WHAT YOU HAVE TO DO:
Repeat all of the material exactly as given.

COLLECTED DATA:

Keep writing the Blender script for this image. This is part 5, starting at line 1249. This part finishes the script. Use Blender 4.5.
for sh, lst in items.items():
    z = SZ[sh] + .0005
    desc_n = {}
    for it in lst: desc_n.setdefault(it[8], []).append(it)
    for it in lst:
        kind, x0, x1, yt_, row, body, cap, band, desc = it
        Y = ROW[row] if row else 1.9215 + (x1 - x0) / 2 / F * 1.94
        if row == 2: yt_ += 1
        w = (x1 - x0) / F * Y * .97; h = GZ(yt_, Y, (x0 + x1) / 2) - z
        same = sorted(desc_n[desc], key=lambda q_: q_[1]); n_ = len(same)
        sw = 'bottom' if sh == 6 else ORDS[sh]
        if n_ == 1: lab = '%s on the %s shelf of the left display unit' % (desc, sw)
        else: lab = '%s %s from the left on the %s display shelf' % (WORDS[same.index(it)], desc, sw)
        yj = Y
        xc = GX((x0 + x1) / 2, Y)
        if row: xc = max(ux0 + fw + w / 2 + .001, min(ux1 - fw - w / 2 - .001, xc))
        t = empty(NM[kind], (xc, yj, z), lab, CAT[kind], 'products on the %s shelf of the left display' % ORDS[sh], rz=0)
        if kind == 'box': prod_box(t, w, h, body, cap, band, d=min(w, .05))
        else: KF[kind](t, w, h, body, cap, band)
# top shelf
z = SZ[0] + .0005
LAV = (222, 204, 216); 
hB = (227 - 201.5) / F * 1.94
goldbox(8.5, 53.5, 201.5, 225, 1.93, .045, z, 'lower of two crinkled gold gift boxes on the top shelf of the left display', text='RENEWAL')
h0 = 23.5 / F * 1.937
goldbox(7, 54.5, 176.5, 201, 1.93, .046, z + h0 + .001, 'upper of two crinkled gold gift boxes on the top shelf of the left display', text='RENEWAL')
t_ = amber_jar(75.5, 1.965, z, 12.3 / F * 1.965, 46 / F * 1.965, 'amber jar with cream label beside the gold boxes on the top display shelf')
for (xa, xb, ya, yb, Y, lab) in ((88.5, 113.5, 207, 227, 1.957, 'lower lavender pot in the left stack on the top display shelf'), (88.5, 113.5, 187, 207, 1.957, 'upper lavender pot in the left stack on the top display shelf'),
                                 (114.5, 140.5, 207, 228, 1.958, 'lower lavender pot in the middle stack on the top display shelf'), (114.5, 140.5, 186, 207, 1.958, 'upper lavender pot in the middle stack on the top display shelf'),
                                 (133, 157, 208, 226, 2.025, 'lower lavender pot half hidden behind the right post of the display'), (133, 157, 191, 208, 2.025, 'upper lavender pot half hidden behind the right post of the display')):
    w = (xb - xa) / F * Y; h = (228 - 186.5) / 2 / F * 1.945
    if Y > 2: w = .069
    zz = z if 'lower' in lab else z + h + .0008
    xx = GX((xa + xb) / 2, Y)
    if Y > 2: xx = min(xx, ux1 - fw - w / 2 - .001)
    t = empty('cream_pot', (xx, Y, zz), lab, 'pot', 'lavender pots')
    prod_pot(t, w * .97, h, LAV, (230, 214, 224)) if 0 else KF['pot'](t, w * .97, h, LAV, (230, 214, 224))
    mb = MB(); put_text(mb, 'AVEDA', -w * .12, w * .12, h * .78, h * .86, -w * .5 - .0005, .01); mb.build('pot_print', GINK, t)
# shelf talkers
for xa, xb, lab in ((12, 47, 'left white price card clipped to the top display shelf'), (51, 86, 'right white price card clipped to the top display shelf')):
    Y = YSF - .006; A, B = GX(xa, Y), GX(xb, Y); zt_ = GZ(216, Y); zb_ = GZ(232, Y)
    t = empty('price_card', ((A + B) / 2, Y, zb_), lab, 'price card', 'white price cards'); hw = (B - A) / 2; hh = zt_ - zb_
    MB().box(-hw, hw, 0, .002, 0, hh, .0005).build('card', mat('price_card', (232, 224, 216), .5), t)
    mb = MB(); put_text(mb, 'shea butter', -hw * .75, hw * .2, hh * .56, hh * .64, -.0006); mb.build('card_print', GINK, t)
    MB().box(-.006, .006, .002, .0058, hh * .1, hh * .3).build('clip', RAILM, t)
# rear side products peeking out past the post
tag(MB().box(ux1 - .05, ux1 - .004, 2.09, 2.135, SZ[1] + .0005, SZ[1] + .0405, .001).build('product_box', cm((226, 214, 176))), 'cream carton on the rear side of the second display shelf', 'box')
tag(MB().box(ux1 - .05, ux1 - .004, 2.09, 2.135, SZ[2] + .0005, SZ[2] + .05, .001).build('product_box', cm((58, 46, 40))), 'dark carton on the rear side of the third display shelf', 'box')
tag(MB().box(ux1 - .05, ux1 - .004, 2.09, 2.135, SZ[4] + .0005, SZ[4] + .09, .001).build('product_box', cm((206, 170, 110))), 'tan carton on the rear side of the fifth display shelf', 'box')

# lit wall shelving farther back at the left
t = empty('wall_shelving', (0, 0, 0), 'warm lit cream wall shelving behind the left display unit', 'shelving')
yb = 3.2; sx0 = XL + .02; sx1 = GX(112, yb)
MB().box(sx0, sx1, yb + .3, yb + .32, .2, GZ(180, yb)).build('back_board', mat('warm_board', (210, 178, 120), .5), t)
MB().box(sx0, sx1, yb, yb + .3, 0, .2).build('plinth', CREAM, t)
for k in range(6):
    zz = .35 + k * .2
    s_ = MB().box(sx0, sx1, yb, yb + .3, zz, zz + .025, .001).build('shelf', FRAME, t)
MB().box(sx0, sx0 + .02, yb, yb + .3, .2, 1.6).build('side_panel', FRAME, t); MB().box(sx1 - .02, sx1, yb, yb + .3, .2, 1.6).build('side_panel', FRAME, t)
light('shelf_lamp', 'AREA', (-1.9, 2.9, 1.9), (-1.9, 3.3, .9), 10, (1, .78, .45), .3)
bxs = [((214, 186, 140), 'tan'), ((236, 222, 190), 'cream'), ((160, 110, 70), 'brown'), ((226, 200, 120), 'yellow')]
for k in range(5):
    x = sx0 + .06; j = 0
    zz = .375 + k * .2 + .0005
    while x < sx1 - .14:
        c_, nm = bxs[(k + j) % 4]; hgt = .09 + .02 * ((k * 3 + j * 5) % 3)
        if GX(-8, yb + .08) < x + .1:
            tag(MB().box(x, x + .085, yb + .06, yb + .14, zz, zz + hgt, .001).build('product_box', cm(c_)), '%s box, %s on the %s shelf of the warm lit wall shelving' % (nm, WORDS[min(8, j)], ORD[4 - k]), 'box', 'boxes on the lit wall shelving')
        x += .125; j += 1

FULL SOLUTION:
Keep writing the Blender script for this image. This is part 5, starting at line 1249. This part finishes the script. Use Blender 4.5.
for sh, lst in items.items():
    z = SZ[sh] + .0005
    desc_n = {}
    for it in lst: desc_n.setdefault(it[8], []).append(it)
    for it in lst:
        kind, x0, x1, yt_, row, body, cap, band, desc = it
        Y = ROW[row] if row else 1.9215 + (x1 - x0) / 2 / F * 1.94
        if row == 2: yt_ += 1
        w = (x1 - x0) / F * Y * .97; h = GZ(yt_, Y, (x0 + x1) / 2) - z
        same = sorted(desc_n[desc], key=lambda q_: q_[1]); n_ = len(same)
        sw = 'bottom' if sh == 6 else ORDS[sh]
        if n_ == 1: lab = '%s on the %s shelf of the left display unit' % (desc, sw)
        else: lab = '%s %s from the left on the %s display shelf' % (WORDS[same.index(it)], desc, sw)
        yj = Y
        xc = GX((x0 + x1) / 2, Y)
        if row: xc = max(ux0 + fw + w / 2 + .001, min(ux1 - fw - w / 2 - .001, xc))
        t = empty(NM[kind], (xc, yj, z), lab, CAT[kind], 'products on the %s shelf of the left display' % ORDS[sh], rz=0)
        if kind == 'box': prod_box(t, w, h, body, cap, band, d=min(w, .05))
        else: KF[kind](t, w, h, body, cap, band)
# top shelf
z = SZ[0] + .0005
LAV = (222, 204, 216); 
hB = (227 - 201.5) / F * 1.94
goldbox(8.5, 53.5, 201.5, 225, 1.93, .045, z, 'lower of two crinkled gold gift boxes on the top shelf of the left display', text='RENEWAL')
h0 = 23.5 / F * 1.937
goldbox(7, 54.5, 176.5, 201, 1.93, .046, z + h0 + .001, 'upper of two crinkled gold gift boxes on the top shelf of the left display', text='RENEWAL')
t_ = amber_jar(75.5, 1.965, z, 12.3 / F * 1.965, 46 / F * 1.965, 'amber jar with cream label beside the gold boxes on the top display shelf')
for (xa, xb, ya, yb, Y, lab) in ((88.5, 113.5, 207, 227, 1.957, 'lower lavender pot in the left stack on the top display shelf'), (88.5, 113.5, 187, 207, 1.957, 'upper lavender pot in the left stack on the top display shelf'),
                                 (114.5, 140.5, 207, 228, 1.958, 'lower lavender pot in the middle stack on the top display shelf'), (114.5, 140.5, 186, 207, 1.958, 'upper lavender pot in the middle stack on the top display shelf'),
                                 (133, 157, 208, 226, 2.025, 'lower lavender pot half hidden behind the right post of the display'), (133, 157, 191, 208, 2.025, 'upper lavender pot half hidden behind the right post of the display')):
    w = (xb - xa) / F * Y; h = (228 - 186.5) / 2 / F * 1.945
    if Y > 2: w = .069
    zz = z if 'lower' in lab else z + h + .0008
    xx = GX((xa + xb) / 2, Y)
    if Y > 2: xx = min(xx, ux1 - fw - w / 2 - .001)
    t = empty('cream_pot', (xx, Y, zz), lab, 'pot', 'lavender pots')
    prod_pot(t, w * .97, h, LAV, (230, 214, 224)) if 0 else KF['pot'](t, w * .97, h, LAV, (230, 214, 224))
    mb = MB(); put_text(mb, 'AVEDA', -w * .12, w * .12, h * .78, h * .86, -w * .5 - .0005, .01); mb.build('pot_print', GINK, t)
# shelf talkers
for xa, xb, lab in ((12, 47, 'left white price card clipped to the top display shelf'), (51, 86, 'right white price card clipped to the top display shelf')):
    Y = YSF - .006; A, B = GX(xa, Y), GX(xb, Y); zt_ = GZ(216, Y); zb_ = GZ(232, Y)
    t = empty('price_card', ((A + B) / 2, Y, zb_), lab, 'price card', 'white price cards'); hw = (B - A) / 2; hh = zt_ - zb_
    MB().box(-hw, hw, 0, .002, 0, hh, .0005).build('card', mat('price_card', (232, 224, 216), .5), t)
    mb = MB(); put_text(mb, 'shea butter', -hw * .75, hw * .2, hh * .56, hh * .64, -.0006); mb.build('card_print', GINK, t)
    MB().box(-.006, .006, .002, .0058, hh * .1, hh * .3).build('clip', RAILM, t)
# rear side products peeking out past the post
tag(MB().box(ux1 - .05, ux1 - .004, 2.09, 2.135, SZ[1] + .0005, SZ[1] + .0405, .001).build('product_box', cm((226, 214, 176))), 'cream carton on the rear side of the second display shelf', 'box')
tag(MB().box(ux1 - .05, ux1 - .004, 2.09, 2.135, SZ[2] + .0005, SZ[2] + .05, .001).build('product_box', cm((58, 46, 40))), 'dark carton on the rear side of the third display shelf', 'box')
tag(MB().box(ux1 - .05, ux1 - .004, 2.09, 2.135, SZ[4] + .0005, SZ[4] + .09, .001).build('product_box', cm((206, 170, 110))), 'tan carton on the rear side of the fifth display shelf', 'box')

# lit wall shelving farther back at the left
t = empty('wall_shelving', (0, 0, 0), 'warm lit cream wall shelving behind the left display unit', 'shelving')
yb = 3.2; sx0 = XL + .02; sx1 = GX(112, yb)
MB().box(sx0, sx1, yb + .3, yb + .32, .2, GZ(180, yb)).build('back_board', mat('warm_board', (210, 178, 120), .5), t)
MB().box(sx0, sx1, yb, yb + .3, 0, .2).build('plinth', CREAM, t)
for k in range(6):
    zz = .35 + k * .2
    s_ = MB().box(sx0, sx1, yb, yb + .3, zz, zz + .025, .001).build('shelf', FRAME, t)
MB().box(sx0, sx0 + .02, yb, yb + .3, .2, 1.6).build('side_panel', FRAME, t); MB().box(sx1 - .02, sx1, yb, yb + .3, .2, 1.6).build('side_panel', FRAME, t)
light('shelf_lamp', 'AREA', (-1.9, 2.9, 1.9), (-1.9, 3.3, .9), 10, (1, .78, .45), .3)
bxs = [((214, 186, 140), 'tan'), ((236, 222, 190), 'cream'), ((160, 110, 70), 'brown'), ((226, 200, 120), 'yellow')]
for k in range(5):
    x = sx0 + .06; j = 0
    zz = .375 + k * .2 + .0005
    while x < sx1 - .14:
        c_, nm = bxs[(k + j) % 4]; hgt = .09 + .02 * ((k * 3 + j * 5) % 3)
        if GX(-8, yb + .08) < x + .1:
            tag(MB().box(x, x + .085, yb + .06, yb + .14, zz, zz + hgt, .001).build('product_box', cm(c_)), '%s box, %s on the %s shelf of the warm lit wall shelving' % (nm, WORDS[min(8, j)], ORD[4 - k]), 'box', 'boxes on the lit wall shelving')
        x += .125; j += 1